L’uomo ha scontato 85 giorni di carcerazione preventiva e, dopo aver seguito un percorso terapeutico con uno psicologo, sta cominciando a riprendere in mano le redini della sua vita ed è tornato alla professione che svolgeva prima di buttarsi in un’avventura in un settore sconosciuto. Tuttavia, i reati che gli rimprovera la procuratrice pubblica Caterina Jaquinta Defilippi sono pesanti: ripetuta amministrazione infedele aggravata, ripetuta falsità in documenti, riciclaggio di denaro e conseguimento fraudolento di falsa attestazione. L’imputato è stato amministratore unico della BarOceano Sa dal 2013 ma ha iniziato a lavorare al 100% per la società da fine maggio 2015 fino al licenziamento, avvenuto pochi giorni prima della denuncia e del successivo arresto. In quegli anni, secondo l’atto d’accusa, attraverso varie modalità, il 53enne, che percepiva un salario mensile di 11mila franchi, avrebbe sottratto dalle casse della società parecchio denaro in contanti, poco più di un milione di franchi. In estrema sintesi, l’uomo ammette solo una piccola parte del ‘nero’, mentre contesta quasi tutti i capi d’imputazione e ha affermato di aver consegnato il denaro nelle mani del titolare della società, che era suo amico e considerava un po’ come padre, un po’ come fratello e con il quale andava a fare colazione ogni mattina, dopo aver sistemato i conti.
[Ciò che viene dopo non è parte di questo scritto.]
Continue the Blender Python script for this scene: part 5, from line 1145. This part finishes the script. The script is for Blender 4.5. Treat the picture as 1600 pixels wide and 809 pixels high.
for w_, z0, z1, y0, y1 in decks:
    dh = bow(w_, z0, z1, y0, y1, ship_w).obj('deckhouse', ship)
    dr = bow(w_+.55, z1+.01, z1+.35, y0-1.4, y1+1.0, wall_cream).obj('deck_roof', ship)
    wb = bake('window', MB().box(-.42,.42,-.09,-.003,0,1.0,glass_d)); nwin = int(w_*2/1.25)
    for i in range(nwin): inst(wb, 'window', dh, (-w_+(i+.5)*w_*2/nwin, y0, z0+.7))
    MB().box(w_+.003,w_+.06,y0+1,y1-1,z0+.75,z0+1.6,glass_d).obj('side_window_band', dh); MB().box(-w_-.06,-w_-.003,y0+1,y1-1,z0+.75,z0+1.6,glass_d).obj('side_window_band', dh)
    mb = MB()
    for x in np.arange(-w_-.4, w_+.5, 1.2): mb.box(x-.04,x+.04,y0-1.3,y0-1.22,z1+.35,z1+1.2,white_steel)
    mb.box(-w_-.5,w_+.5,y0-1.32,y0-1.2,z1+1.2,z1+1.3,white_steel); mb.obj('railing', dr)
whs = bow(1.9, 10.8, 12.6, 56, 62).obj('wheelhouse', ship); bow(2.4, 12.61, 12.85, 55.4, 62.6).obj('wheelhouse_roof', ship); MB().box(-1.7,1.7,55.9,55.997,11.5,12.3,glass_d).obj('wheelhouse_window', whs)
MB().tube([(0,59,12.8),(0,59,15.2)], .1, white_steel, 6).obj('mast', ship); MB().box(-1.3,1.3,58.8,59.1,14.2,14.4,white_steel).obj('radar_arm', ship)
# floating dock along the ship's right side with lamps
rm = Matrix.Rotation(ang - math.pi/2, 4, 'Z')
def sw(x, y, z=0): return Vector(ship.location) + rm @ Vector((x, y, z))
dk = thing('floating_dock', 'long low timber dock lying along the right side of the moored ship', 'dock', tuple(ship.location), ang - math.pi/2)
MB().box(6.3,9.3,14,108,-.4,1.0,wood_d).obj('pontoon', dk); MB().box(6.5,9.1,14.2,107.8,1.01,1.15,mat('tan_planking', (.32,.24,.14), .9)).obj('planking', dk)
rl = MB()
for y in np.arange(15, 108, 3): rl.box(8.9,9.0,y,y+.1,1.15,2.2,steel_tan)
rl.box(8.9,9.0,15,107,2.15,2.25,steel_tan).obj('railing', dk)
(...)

Sostiene che gli storni di cassa sono il frutto di errori, come scontrini sbagliati. Nega, invece, di aver utilizzato quel denaro per scopi personali. Sempre secondo l’imputato, il titolare della società era al corrente di questo sistema, tanto che avevano pattuito un accordo. Il 53enne sostiene che l’ammanco contabile derivante dalle camere dell'Oceano, pagate dalle prostitute registrate dalla Polizia cantonale, sezione Teseu, è dovuto al mancato incasso delle donne che non potevano lavorare, perché malate, indisposte o per altre ragioni.
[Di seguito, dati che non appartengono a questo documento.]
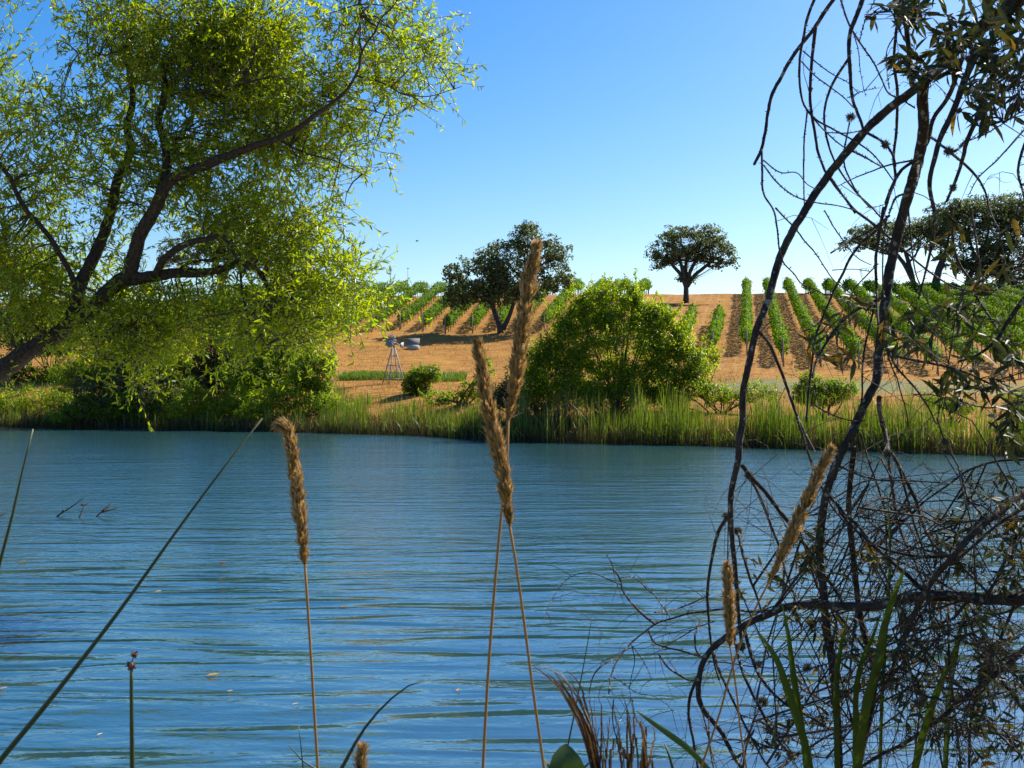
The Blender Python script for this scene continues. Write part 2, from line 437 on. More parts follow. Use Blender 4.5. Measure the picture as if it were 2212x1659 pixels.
def water_mat():
    m, nt, b, out = new_mat('pond_water')
    N = nt.nodes.new; Lk = nt.links.new
    b.inputs['Base Color'].default_value = (0.020, 0.062, 0.070, 1)
    b.inputs['Roughness'].default_value = 0.06
    b.inputs['IOR'].default_value = 3.3
    b.inputs['Specular IOR Level'].default_value = 0.6
    tc = N('ShaderNodeTexCoord')
    def noise(scale, sx, sy, detail=2, rot=0.0, dist=0.0):
        mp = N('ShaderNodeMapping'); mp.inputs['Scale'].default_value = (sx, sy, 1); mp.inputs['Rotation'].default_value = (0, 0, rot)
        Lk(tc.outputs['Object'], mp.inputs[0])
        n = N('ShaderNodeTexNoise'); n.inputs['Scale'].default_value = scale; n.inputs['Detail'].default_value = detail
        n.inputs['Distortion'].default_value = dist
        Lk(mp.outputs[0], n.inputs[0]); return n.outputs[0]
    def bump(h, strength, dist, prev=None):
        bp = N('ShaderNodeBump'); bp.inputs['Strength'].default_value = strength; bp.inputs['Distance'].default_value = dist
        Lk(h, bp.inputs['Height'])
        if prev: Lk(prev, bp.inputs['Normal'])
        return bp.outputs[0]
    ruffle = N('ShaderNodeMapRange'); ruffle.inputs[1].default_value = .35; ruffle.inputs[2].default_value = .65
    ruffle.inputs[3].default_value = .35; ruffle.inputs[4].default_value = 1.25
    Lk(noise(0.22, .6, 1.3, 3), ruffle.inputs[0])
    sp0 = N('ShaderNodeSeparateXYZ'); Lk(tc.outputs['Object'], sp0.inputs[0])
    swell = N('ShaderNodeMapRange'); swell.interpolation_type = 'SMOOTHSTEP'
    swell.inputs[1].default_value = 9; swell.inputs[2].default_value = 20; swell.inputs[3].default_value = 2.1; swell.inputs[4].default_value = 1
    Lk(sp0.outputs[1], swell.inputs[0])
    h0 = N('ShaderNodeMath'); h0.operation = 'MULTIPLY'; Lk(ruffle.outputs[0], h0.inputs[0]); Lk(swell.outputs[0], h0.inputs[1])
    h1 = N('ShaderNodeMath'); h1.operation = 'MULTIPLY'; Lk(noise(1.0, 0.5, 2.5, 1.5, 0.06, 0.6), h1.inputs[0]); Lk(h0.outputs[0], h1.inputs[1])
    n1 = bump(h1.outputs[0], 1.0, 0.05)
    sep = N('ShaderNodeSeparateXYZ'); Lk(tc.outputs['Object'], sep.inputs[0])
    wind = N('ShaderNodeMapRange'); wind.interpolation_type = 'SMOOTHSTEP'
    wind.inputs[1].default_value = 9; wind.inputs[2].default_value = 26; wind.inputs[3].default_value = .3; wind.inputs[4].default_value = 1
    Lk(sep.outputs[1], wind.inputs[0])
    def scaled(h):
        m_ = N('ShaderNodeMath'); m_.operation = 'MULTIPLY'; Lk(h, m_.inputs[0]); Lk(wind.outputs[0], m_.inputs[1]); return m_.outputs[0]
    n2 = bump(scaled(noise(1.0, 4.0, 8.0, 3, -0.12, 0.5)), 1.0, 0.022, n1)
    n3 = bump(scaled(noise(1.0, 14, 22, 1, 0.3)), 1.0, 0.006, n2)
    Lk(n3, b.inputs['Normal'])
    return m
M['water'] = water_mat()
mbw = MB()
wx = np.linspace(-150, 150, 61); wy = np.linspace(0.0, 80, 41)
g1, g2 = np.meshgrid(wx, wy)
ii, jj = np.meshgrid(np.arange(60), np.arange(40)); a = (jj * 61 + ii).ravel()
mbw.add(np.stack([g1.ravel(), g2.ravel(), np.zeros(g1.size)], 1), None, np.stack([a, a + 1, a + 62, a + 61], 1))
water = mbw.build('pond_water', M['water'], smooth=True, kind='structure')
tag(water, 'rippled blue pond water')

# ------------------------------------------------------------------ foliage builders
def ell_points(c, r, n, shell=0.55):
    d = rand_dir(n)
    rad = (shell ** 3 + (1 - shell ** 3) * rng.random(n)) ** (1 / 3)
    return np.asarray(c) + d * rad[:, None] * np.asarray(r), d

def clump_leaves(mb, ells, dens, clump_r, per, L, W, upb=0.5, shell=0.45, tshift=0.0, lance=False):
    """leaf clumps spread through ellipsoids; returns clump centres"""
    cents = []
    for (c, r) in ells:
        r = np.asarray(r, float)
        area = math.pi * r[0] * r[2]
        n = max(4, int(area * dens))
        pc, pd = ell_points(c, r, n, shell)
        cents.append(pc)
        jit = rng.random(n)
        k = rng.poisson(per, n) + 1
        idx = np.repeat(np.arange(n), k); m = len(idx)
        off = rand_dir(m) * (rng.random(m) ** 0.5)[:, None] * clump_r * (0.6 + 0.8 * jit[idx])[:, None] * np.array([1.1, 1.1, 0.75])
        pos = pc[idx] + off
        nn = nrm(nrm(off + 1e-6) * 0.6 + pd[idx] * 0.4 + np.array([0, 0, upb]) + rand_dir(m) * 0.7)
        d = nrm(np.cross(nn, rand_dir(m)) + np.array([0, 0, -0.25]))
        t = np.clip(0.45 * jit[idx] + 0.42 * rng.random(m) + 0.04 + tshift, 0, 1)
        leaves(mb, pos, d, nn, L * rng.uniform(.7, 1.25, m), W * rng.uniform(.7, 1.25, m), t, lance=lance)
    return np.concatenate(cents)

def ells_from_view(lst, d, depth=1.0, zdepth=None):
    out = []
    for e in lst:
        cx, cy, rx, ry = e[:4]
        dd = d + (e[4] if len(e) > 4 else 0)
        rr = (rx * dd / F, max(rx, ry) * dd / F * depth, ry * dd / F)
        out.append((P(cx, cy, dd), rr))
    return out

def limb_tree(mb, trunk, r0, r1, ells, cents, nb=3, rb=None, sides=6, twig_share=0.25):
    """trunk polyline plus limbs to crown ellipsoids and twigs to clumps"""
    tp = smooth_path(trunk, 14)
    tube(mb, tp, np.linspace(r0, r1, 14) * (1 + 0.35 * np.exp(-np.linspace(0, 8, 14))), sides + 2, rough=0.08)
    joints = [tp[-1]]
    rb = rb or r1 * 0.7
    for (c, r) in ells:
        st = tp[rng.integers(9, 14)]
        mid = st * 0.5 + np.asarray(c) * 0.5 + np.array([0, 0, -0.08 * np.linalg.norm(np.asarray(c) - st)]) + rng.normal(size=3) * 0.04 * np.linalg.norm(np.asarray(c) - st)
        path = smooth_path([st, mid, c], 9)
        tube(mb, path, np.linspace(rb, rb * 0.3, 9), sides, rough=0.08)
        joints += list(path[3:])
    joints = np.array(joints)
    n = int(len(cents) * twig_share)
    if n:
        sel = cents[rng.choice(len(cents), n, replace=False)]
        dist = np.linalg.norm(sel[:, None] - joints[None], axis=2)
        st = joints[dist.argmin(1)]
        mid = (st + sel) / 2 + rng.normal(size=sel.shape) * 0.08 * dist.min(1)[:, None]
        tubes_many(mb, st, mid, sel, rb * 0.25, rb * 0.06)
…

Stando alla pubblica accusa, però, le versioni fornite dall’imputato durante l’inchiesta e oggi in aula penale sono state diverse e spesso in contraddizione tra loro. Quella dell’imputato «è una storia di un uomo salito sulla giostra sbagliata», ma senza pagare il biglietto. Una giostra che ha cominciato a girare a una velocità sempre più forte, che per fermarla è stato necessario l’intervento della Magistratura. La similitudine è della procuratrice pubblica che non ha dubbi sulla colpevolezza del 53enne, nei confronti del quale, al termine della requisitoria, ha chiesto una pena di tre anni di reclusione, di cui sei mesi da espiare, e la conferma integrale dell’atto d’accusa. La pp ha detto che il 53enne non ha mai fatto le verifiche contabili e amministrative, come avrebbe dovuto, per l’incarico che ricopriva. Non ha mai voluto dare spiegazioni in merito ai conti che non tornavano al titolare, che poi lo ha licenziato ed estromesso dalla società. Agli occhi di Jaquinta Defilippi, l’uomo non è credibile e non ha preso coscienza di quanto ha fatto, tanto che lei non ha intravisto circostanze attenuanti a favore dell’imputato, che non ha mai collaborato durante le indagini. Davide Corti, avvocato dell’accusatore privato, concorda con le tesi sostenute dalla pp, ha chiesto alla Corte delle Assise Criminali di Lugano, presieduta da Siro Quadri (giudici a latere Giovanna Canepa Meuli e Luca Zorzi) il riconoscimento dell'istanza di risarcimento del danno alla società, che ammonta al danno patrimoniale di poco più di un milione. L’avvocato ha negato che il titolare della società abbia ricevuto soldi in nero dall’imputato, quale provento degli incassi delle prostitute per l’uso delle camere. L'accordo tra il denunciante e il denunciato non c’è mai stato. Quale bandolo della matassa, Corti ha interpretato le varie versioni fornite dal 53enne, come il tentativo da dare la colpa al ‘sistema Oceano’.
Dal canto suo, nell'arringa, l’avvocato Giuseppe Gianelli ha dapprima richiamato il rapporto di fiducia che c’era inizialmente tra il 53enne e il suo datore di lavoro. Un rapporto che in seguito si è degradato, vuoi perché il suo assistito ha avviato una relazione extraconiugale e non si sentiva più tanto apprezzato dal titolare della società. Secondo l’avvocato, il 53enne ha interpretato come una pugnalata alle spalle la denuncia, perché riteneva che il rapporto di fiducia potesse ripianarsi. Si è sentito tradito, usato e gettato via. L’avvocato ha contestato quasi tutti i capi d’accusa e l’istanza di risarcimento, ha chiesto una massiccia riduzione degli importi stornati e una pena completamente sospesa con la condizionale, visto che l’uomo ha trovato un impiego e provvede al mantenimento della moglie, dalla quale si è separato e dei due figli.
Il giudice Siro Quadri ha annunciato che la sentenza sarà comunicata il prossimo 14 agosto.